Your task is to print all of the material verbatim.

[GIVEN INFORMATION]
──────────

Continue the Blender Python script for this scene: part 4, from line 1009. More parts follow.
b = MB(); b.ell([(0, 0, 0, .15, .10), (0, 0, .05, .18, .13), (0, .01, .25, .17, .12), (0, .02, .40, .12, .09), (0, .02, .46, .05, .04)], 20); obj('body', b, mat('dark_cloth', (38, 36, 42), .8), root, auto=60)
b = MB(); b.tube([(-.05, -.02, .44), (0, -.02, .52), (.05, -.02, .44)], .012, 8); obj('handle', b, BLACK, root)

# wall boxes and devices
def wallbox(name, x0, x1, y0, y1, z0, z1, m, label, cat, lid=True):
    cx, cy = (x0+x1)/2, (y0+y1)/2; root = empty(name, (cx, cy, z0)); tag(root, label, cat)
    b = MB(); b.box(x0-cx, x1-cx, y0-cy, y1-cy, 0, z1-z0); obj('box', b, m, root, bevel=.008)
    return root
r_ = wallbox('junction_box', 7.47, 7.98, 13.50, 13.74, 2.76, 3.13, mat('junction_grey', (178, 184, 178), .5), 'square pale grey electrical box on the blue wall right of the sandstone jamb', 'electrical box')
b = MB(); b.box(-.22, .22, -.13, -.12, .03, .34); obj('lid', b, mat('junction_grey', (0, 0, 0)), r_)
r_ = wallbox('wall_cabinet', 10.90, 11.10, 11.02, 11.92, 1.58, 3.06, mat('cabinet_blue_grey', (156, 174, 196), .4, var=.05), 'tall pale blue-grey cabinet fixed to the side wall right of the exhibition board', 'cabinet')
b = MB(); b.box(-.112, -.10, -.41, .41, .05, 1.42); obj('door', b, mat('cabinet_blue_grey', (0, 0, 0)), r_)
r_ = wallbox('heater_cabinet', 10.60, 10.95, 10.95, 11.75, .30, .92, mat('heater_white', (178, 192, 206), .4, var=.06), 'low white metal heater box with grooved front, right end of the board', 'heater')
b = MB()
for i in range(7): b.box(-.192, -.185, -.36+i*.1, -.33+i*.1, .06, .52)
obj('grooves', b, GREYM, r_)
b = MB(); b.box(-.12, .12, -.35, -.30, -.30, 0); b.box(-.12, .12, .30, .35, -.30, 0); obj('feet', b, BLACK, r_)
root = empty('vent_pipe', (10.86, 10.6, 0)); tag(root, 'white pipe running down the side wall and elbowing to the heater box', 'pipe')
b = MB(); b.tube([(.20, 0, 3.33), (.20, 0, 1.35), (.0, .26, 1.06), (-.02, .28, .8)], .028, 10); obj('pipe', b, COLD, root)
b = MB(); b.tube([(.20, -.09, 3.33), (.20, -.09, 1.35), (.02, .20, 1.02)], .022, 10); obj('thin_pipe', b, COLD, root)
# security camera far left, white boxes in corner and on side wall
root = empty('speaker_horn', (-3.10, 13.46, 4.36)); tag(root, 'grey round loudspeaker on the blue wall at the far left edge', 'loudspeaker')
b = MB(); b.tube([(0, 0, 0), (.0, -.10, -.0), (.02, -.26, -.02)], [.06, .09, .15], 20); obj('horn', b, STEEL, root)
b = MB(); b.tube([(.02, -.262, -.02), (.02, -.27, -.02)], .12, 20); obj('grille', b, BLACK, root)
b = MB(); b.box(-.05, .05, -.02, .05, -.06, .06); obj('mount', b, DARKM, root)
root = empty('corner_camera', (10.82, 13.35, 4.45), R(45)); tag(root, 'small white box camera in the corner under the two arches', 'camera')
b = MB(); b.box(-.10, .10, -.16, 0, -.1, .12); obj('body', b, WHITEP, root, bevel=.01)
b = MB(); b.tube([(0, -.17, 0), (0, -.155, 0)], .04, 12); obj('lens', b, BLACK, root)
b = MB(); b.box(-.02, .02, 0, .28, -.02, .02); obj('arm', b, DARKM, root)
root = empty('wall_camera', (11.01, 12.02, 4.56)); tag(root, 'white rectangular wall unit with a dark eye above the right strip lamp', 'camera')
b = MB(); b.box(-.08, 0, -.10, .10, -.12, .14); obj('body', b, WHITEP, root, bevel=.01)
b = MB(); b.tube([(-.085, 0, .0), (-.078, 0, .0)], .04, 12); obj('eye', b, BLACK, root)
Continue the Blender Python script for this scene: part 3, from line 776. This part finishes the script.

──────────

[RESULT FOR THIS EXERCISE]
Continue the Blender Python script for this scene: part 4, from line 1009. More parts follow.
b = MB(); b.ell([(0, 0, 0, .15, .10), (0, 0, .05, .18, .13), (0, .01, .25, .17, .12), (0, .02, .40, .12, .09), (0, .02, .46, .05, .04)], 20); obj('body', b, mat('dark_cloth', (38, 36, 42), .8), root, auto=60)
b = MB(); b.tube([(-.05, -.02, .44), (0, -.02, .52), (.05, -.02, .44)], .012, 8); obj('handle', b, BLACK, root)

# wall boxes and devices
def wallbox(name, x0, x1, y0, y1, z0, z1, m, label, cat, lid=True):
    cx, cy = (x0+x1)/2, (y0+y1)/2; root = empty(name, (cx, cy, z0)); tag(root, label, cat)
    b = MB(); b.box(x0-cx, x1-cx, y0-cy, y1-cy, 0, z1-z0); obj('box', b, m, root, bevel=.008)
    return root
r_ = wallbox('junction_box', 7.47, 7.98, 13.50, 13.74, 2.76, 3.13, mat('junction_grey', (178, 184, 178), .5), 'square pale grey electrical box on the blue wall right of the sandstone jamb', 'electrical box')
b = MB(); b.box(-.22, .22, -.13, -.12, .03, .34); obj('lid', b, mat('junction_grey', (0, 0, 0)), r_)
r_ = wallbox('wall_cabinet', 10.90, 11.10, 11.02, 11.92, 1.58, 3.06, mat('cabinet_blue_grey', (156, 174, 196), .4, var=.05), 'tall pale blue-grey cabinet fixed to the side wall right of the exhibition board', 'cabinet')
b = MB(); b.box(-.112, -.10, -.41, .41, .05, 1.42); obj('door', b, mat('cabinet_blue_grey', (0, 0, 0)), r_)
r_ = wallbox('heater_cabinet', 10.60, 10.95, 10.95, 11.75, .30, .92, mat('heater_white', (178, 192, 206), .4, var=.06), 'low white metal heater box with grooved front, right end of the board', 'heater')
b = MB()
for i in range(7): b.box(-.192, -.185, -.36+i*.1, -.33+i*.1, .06, .52)
obj('grooves', b, GREYM, r_)
b = MB(); b.box(-.12, .12, -.35, -.30, -.30, 0); b.box(-.12, .12, .30, .35, -.30, 0); obj('feet', b, BLACK, r_)
root = empty('vent_pipe', (10.86, 10.6, 0)); tag(root, 'white pipe running down the side wall and elbowing to the heater box', 'pipe')
b = MB(); b.tube([(.20, 0, 3.33), (.20, 0, 1.35), (.0, .26, 1.06), (-.02, .28, .8)], .028, 10); obj('pipe', b, COLD, root)
b = MB(); b.tube([(.20, -.09, 3.33), (.20, -.09, 1.35), (.02, .20, 1.02)], .022, 10); obj('thin_pipe', b, COLD, root)
# security camera far left, white boxes in corner and on side wall
root = empty('speaker_horn', (-3.10, 13.46, 4.36)); tag(root, 'grey round loudspeaker on the blue wall at the far left edge', 'loudspeaker')
b = MB(); b.tube([(0, 0, 0), (.0, -.10, -.0), (.02, -.26, -.02)], [.06, .09, .15], 20); obj('horn', b, STEEL, root)
b = MB(); b.tube([(.02, -.262, -.02), (.02, -.27, -.02)], .12, 20); obj('grille', b, BLACK, root)
b = MB(); b.box(-.05, .05, -.02, .05, -.06, .06); obj('mount', b, DARKM, root)
root = empty('corner_camera', (10.82, 13.35, 4.45), R(45)); tag(root, 'small white box camera in the corner under the two arches', 'camera')
b = MB(); b.box(-.10, .10, -.16, 0, -.1, .12); obj('body', b, WHITEP, root, bevel=.01)
b = MB(); b.tube([(0, -.17, 0), (0, -.155, 0)], .04, 12); obj('lens', b, BLACK, root)
b = MB(); b.box(-.02, .02, 0, .28, -.02, .02); obj('arm', b, DARKM, root)
root = empty('wall_camera', (11.01, 12.02, 4.56)); tag(root, 'white rectangular wall unit with a dark eye above the right strip lamp', 'camera')
b = MB(); b.box(-.08, 0, -.10, .10, -.12, .14); obj('body', b, WHITEP, root, bevel=.01)
b = MB(); b.tube([(-.085, 0, .0), (-.078, 0, .0)], .04, 12); obj('eye', b, BLACK, root)
Continue the Blender Python script for this scene: part 3, from line 776. This part finishes the script.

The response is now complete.